China’s economic rise has led to a substantial growth in U.S.-China economic relations. Total trade between the two countries has surged from $4.9 billion in 1980 to an estimated $343 billion in 2006. For the United States, China is now its second largest trading partner, its fourth-largest export market, and its second-largest source of imports. Inexpensive Chinese imports have increased the purchasing power of U.S. consumers. Many U.S. companies have extensive manufacturing operations in China in order to sell their products in the booming Chinese market and to take advantage of low-cost labor for exported goods. China’s purchases of U.S. Treasury securities have funded federal deficits and helped keep U.S. interest rates relatively low. Despite the perceived threat from China, the U.S. economy has recently maintained full employment and robust economic growth. To date, the growth in Chinese exports appears to have come partly at the expense of Asian competitors.

However, the emergence of China as a major economic superpower has raised concern among many U.S. policymakers. Some express concern that China will overtake the United States as the world’s largest trade economy in a few years and as the world’s largest economy within the next two decades. In this context, China’s rise is viewed as America’s relative decline.
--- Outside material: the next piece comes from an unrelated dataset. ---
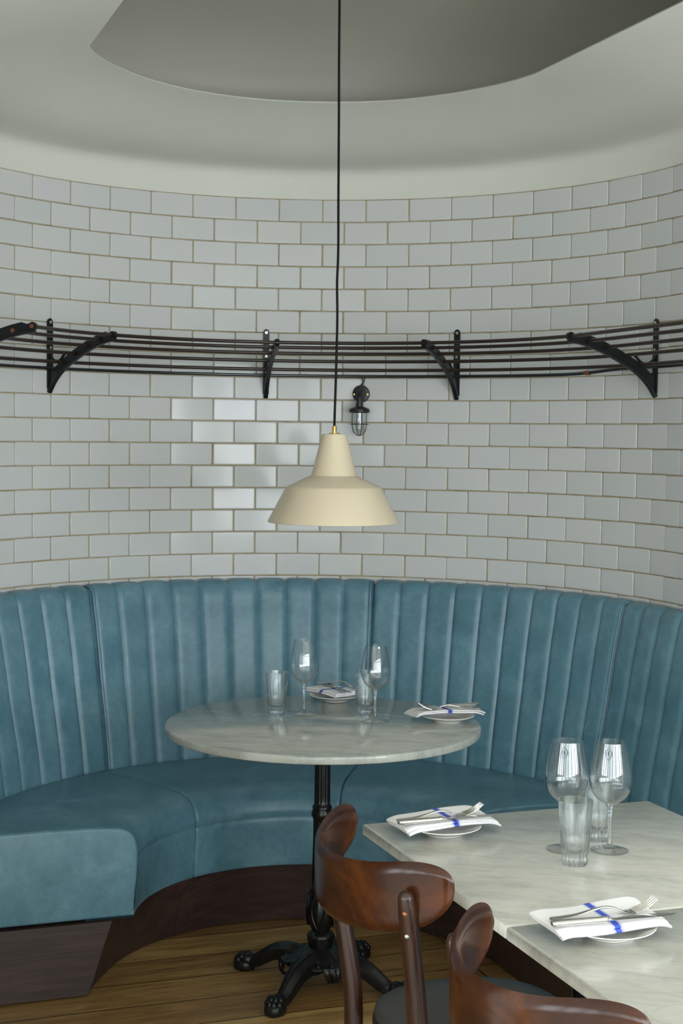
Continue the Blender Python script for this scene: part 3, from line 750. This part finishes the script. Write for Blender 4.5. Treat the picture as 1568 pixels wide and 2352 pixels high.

Another concern are the large and growing U.S. trade deficits with China, which have risen from $10.4 billion in 1990 to an estimated $232 billion in 2006, and are viewed by many Members as an indicator that China uses unfair trade practices (such as an undervalued currency and subsidies to domestic producers) to flood U.S. markets with low-cost goods and to restrict U.S. exports, and that such practices threaten American jobs, wages, and living standards. Many warn that this situation will get worse as China increasingly moves toward production and export of more high-value products, such as cars and computers. A more recent concern has been efforts by Chinese state-owned firms to acquire U.S. companies and China’s accumulation of U.S. Treasury securities. Negative congressional perceptions of China’s economic practices have led to the introduction of numerous bills, including some that would impose sanctions against China unless it reforms its currency policy and others that would apply U.S. countervailing laws on Chinese products.

This report examines the implications (both challenges and opportunities) for the U.S. economy from China’s rapid economic growth and its emergence as a major economic power. It also describes congressional approaches for dealing with various Chinese economic policies deemed damaging to various U.S. economic sectors. This report will be updated as events warrant.